● Aim
Lines from the one containing "Write the bpy" to the one containing "random.seed(4)", both lines included, are to be extracted exactly from the data below; pictures are excluded.

==== Data provided ====

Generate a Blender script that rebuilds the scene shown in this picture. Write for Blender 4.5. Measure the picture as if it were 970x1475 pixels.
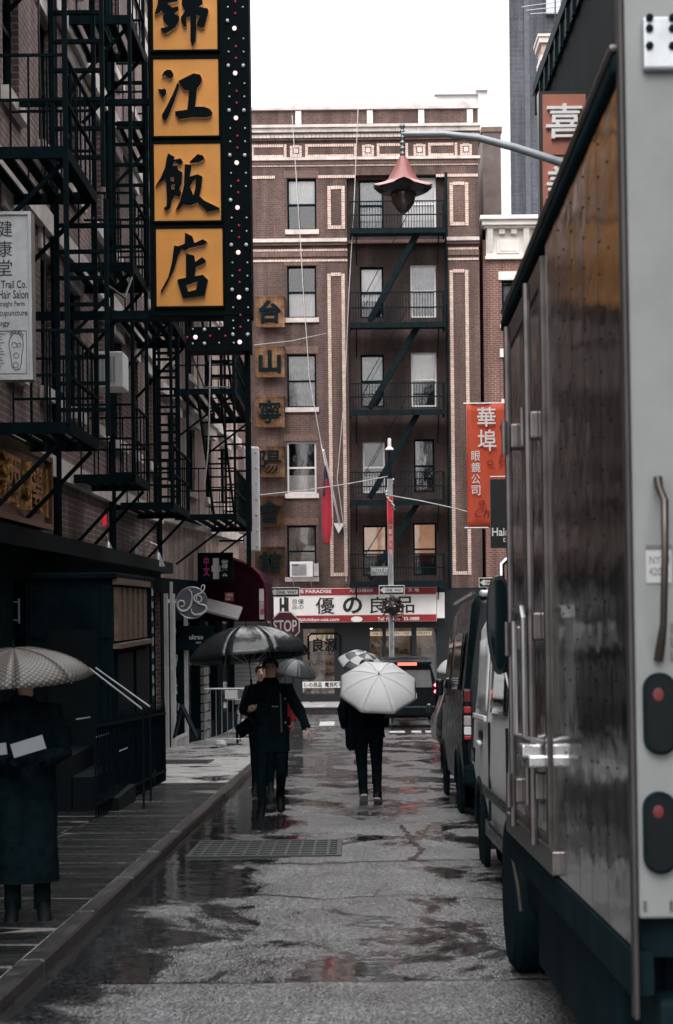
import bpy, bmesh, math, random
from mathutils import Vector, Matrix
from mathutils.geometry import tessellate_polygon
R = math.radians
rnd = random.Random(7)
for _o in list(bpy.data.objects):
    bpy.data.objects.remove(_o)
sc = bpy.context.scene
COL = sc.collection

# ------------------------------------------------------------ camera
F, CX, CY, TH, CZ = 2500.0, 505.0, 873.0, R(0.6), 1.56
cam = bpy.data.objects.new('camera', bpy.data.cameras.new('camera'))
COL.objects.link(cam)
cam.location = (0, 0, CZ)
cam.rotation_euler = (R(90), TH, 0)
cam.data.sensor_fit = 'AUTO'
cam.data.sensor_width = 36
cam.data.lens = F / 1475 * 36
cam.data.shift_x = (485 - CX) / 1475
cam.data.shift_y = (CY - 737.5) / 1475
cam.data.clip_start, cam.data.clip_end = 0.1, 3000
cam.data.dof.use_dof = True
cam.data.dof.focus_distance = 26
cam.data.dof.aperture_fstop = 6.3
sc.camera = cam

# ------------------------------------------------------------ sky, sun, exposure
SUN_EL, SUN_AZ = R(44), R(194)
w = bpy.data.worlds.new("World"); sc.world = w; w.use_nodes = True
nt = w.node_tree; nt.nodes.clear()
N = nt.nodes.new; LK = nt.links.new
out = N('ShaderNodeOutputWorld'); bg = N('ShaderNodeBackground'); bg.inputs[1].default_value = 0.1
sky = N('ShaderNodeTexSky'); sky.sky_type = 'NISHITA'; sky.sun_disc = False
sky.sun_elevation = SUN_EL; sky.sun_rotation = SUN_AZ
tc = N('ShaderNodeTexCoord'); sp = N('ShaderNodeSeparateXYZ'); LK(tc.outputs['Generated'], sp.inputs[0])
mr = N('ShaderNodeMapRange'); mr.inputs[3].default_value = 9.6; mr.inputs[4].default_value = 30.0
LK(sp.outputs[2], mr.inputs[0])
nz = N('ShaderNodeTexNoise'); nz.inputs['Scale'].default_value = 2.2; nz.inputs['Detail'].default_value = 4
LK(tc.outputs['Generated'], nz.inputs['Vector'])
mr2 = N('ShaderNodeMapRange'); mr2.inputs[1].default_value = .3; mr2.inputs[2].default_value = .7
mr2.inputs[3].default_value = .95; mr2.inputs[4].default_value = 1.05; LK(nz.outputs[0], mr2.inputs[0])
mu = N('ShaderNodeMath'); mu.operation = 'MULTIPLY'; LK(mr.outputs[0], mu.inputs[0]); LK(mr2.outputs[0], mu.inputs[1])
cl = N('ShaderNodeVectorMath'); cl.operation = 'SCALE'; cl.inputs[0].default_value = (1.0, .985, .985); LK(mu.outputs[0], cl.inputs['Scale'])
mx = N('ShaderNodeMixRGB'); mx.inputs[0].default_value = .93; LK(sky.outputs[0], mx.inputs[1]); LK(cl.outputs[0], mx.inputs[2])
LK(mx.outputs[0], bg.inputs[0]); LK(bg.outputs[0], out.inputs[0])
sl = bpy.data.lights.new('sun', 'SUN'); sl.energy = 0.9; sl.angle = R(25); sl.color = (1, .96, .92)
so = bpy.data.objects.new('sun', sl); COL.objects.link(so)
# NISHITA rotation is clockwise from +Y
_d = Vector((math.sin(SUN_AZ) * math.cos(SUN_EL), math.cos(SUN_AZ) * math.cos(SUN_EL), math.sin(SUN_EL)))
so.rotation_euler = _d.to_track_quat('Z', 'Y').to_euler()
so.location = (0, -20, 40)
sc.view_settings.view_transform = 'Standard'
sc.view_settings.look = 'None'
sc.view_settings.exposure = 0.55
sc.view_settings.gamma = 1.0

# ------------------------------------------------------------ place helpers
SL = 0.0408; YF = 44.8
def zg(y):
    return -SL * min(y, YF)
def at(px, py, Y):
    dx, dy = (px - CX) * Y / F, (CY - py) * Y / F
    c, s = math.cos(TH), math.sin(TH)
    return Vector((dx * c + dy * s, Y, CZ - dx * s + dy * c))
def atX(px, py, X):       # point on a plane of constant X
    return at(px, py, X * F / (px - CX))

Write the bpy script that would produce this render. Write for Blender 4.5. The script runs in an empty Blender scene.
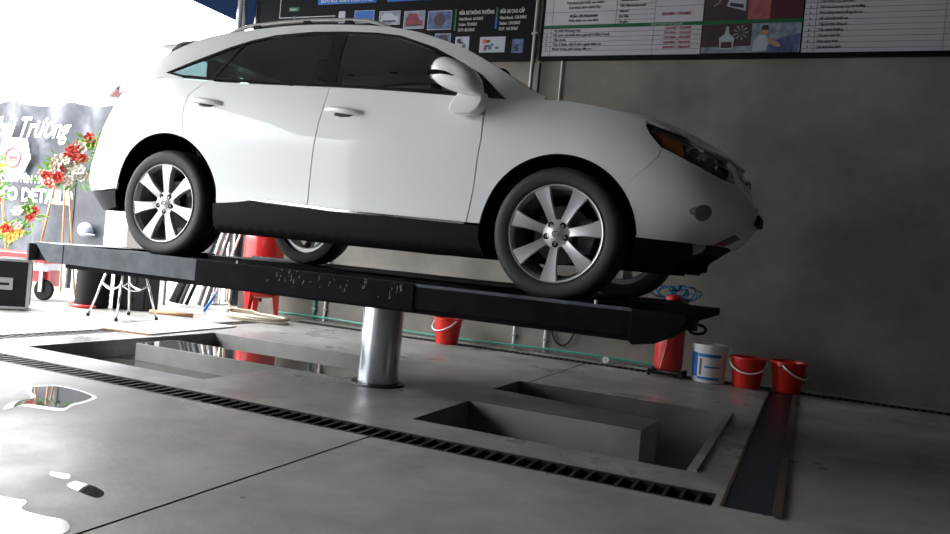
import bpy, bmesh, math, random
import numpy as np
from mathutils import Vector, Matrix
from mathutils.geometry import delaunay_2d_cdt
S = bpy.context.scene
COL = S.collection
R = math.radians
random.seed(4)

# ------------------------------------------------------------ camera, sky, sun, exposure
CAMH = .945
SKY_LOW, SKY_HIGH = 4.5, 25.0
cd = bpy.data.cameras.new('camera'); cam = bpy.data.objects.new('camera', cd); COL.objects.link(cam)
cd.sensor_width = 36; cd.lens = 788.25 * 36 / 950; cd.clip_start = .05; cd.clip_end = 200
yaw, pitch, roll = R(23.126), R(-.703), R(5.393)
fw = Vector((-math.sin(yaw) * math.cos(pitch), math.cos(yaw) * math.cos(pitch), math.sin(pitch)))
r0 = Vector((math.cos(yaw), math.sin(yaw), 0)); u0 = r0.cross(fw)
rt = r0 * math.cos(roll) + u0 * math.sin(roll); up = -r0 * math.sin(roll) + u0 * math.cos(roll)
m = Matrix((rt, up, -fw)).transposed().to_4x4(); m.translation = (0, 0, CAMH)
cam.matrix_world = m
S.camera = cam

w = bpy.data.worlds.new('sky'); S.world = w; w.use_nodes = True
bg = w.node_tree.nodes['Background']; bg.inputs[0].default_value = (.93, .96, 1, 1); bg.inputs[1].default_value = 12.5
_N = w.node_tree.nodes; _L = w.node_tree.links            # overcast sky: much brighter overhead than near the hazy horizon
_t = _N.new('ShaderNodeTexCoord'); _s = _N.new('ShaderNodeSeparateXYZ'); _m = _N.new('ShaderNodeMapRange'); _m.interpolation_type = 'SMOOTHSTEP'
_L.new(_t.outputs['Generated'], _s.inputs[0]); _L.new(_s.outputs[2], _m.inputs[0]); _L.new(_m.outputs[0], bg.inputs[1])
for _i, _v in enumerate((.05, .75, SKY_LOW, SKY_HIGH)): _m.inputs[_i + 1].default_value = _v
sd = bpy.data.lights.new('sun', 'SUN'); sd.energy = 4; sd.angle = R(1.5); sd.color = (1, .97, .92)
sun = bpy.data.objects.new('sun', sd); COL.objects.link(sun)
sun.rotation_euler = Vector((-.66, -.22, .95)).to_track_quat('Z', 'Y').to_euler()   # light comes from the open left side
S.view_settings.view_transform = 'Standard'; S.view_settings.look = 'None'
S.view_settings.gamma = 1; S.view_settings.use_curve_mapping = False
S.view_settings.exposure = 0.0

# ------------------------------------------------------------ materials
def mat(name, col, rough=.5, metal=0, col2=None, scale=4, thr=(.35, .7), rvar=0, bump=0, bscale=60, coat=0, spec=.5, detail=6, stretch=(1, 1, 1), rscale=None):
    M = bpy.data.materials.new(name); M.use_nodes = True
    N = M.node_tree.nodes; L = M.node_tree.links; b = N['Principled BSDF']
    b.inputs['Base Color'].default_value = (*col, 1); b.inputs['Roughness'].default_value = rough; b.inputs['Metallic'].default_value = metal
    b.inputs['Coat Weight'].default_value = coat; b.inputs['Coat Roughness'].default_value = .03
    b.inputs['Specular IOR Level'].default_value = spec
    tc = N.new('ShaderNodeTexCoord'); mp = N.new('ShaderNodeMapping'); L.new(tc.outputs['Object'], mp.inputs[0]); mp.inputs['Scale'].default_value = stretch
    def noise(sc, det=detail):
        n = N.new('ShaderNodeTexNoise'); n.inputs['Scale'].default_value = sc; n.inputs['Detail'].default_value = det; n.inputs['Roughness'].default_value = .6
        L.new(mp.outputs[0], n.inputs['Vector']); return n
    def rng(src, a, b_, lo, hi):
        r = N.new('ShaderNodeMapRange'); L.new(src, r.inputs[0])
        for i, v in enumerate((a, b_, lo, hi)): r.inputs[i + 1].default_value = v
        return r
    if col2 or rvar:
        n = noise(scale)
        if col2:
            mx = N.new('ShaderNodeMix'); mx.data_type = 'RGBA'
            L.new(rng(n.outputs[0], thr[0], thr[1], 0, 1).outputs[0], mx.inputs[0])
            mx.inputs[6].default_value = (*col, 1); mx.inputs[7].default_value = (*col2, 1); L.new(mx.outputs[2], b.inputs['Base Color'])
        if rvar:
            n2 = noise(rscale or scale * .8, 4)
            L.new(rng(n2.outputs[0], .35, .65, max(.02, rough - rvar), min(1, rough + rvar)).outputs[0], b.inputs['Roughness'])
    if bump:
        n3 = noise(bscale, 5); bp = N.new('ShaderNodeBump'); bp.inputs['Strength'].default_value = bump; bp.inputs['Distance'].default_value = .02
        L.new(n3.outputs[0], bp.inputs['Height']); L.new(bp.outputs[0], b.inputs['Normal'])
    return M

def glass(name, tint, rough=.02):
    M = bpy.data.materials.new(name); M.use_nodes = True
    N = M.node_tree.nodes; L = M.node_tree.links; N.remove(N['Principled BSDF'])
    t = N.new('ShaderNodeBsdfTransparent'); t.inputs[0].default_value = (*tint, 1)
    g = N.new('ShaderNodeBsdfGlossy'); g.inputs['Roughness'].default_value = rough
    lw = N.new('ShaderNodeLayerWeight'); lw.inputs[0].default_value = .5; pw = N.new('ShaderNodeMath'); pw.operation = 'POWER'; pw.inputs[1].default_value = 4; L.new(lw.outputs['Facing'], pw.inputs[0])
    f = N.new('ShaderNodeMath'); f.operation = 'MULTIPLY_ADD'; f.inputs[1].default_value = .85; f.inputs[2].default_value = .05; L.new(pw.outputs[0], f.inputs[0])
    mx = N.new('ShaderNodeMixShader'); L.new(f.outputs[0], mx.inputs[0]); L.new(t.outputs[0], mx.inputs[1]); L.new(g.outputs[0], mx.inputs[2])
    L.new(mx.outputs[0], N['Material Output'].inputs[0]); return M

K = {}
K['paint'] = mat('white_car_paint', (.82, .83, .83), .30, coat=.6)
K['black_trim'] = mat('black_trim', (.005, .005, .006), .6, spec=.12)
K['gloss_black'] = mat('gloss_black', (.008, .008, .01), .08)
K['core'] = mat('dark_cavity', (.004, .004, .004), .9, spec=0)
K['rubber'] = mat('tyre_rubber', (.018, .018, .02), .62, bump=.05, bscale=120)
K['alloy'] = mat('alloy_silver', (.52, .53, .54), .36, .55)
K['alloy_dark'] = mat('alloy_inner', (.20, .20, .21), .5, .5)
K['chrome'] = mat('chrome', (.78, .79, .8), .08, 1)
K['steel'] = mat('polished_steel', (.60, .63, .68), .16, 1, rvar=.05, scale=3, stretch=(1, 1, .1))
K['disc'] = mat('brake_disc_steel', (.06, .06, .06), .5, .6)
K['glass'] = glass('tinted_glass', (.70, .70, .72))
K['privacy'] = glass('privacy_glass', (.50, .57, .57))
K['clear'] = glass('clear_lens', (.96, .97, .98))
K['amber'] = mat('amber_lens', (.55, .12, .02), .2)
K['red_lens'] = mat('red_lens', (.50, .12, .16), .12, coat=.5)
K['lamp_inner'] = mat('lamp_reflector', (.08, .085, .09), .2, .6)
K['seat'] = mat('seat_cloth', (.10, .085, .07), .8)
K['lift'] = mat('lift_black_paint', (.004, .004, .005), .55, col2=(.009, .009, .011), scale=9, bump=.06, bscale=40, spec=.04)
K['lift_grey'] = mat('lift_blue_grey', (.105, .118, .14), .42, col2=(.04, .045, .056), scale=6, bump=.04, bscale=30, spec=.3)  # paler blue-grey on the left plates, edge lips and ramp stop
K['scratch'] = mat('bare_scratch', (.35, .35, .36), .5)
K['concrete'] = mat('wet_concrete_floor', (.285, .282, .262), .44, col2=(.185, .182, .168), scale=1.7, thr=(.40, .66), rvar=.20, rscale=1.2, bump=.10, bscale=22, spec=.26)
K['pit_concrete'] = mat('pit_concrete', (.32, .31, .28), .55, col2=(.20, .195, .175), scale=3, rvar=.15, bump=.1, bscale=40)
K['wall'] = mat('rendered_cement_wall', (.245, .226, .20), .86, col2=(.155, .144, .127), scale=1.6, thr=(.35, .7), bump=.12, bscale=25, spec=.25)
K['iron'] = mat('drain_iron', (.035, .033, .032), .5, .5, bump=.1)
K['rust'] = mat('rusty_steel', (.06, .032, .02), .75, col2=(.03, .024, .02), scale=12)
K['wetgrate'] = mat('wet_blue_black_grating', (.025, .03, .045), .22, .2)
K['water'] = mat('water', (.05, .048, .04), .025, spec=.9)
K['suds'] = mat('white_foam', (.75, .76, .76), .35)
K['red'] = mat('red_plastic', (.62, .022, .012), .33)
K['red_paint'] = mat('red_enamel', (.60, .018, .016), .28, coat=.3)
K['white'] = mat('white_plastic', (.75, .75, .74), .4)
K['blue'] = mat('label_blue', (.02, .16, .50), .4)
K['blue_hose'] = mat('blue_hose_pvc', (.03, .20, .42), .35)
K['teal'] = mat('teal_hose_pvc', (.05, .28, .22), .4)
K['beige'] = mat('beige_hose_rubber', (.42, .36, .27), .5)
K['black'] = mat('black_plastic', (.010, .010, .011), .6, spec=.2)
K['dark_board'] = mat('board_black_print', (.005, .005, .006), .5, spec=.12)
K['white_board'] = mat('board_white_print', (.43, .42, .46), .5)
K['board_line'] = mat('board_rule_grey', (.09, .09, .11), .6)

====

● Response to the task
Write the bpy script that would produce this render. Write for Blender 4.5. The script runs in an empty Blender scene.
import bpy, bmesh, math, random
import numpy as np
from mathutils import Vector, Matrix
from mathutils.geometry import delaunay_2d_cdt
S = bpy.context.scene
COL = S.collection
R = math.radians
random.seed(4)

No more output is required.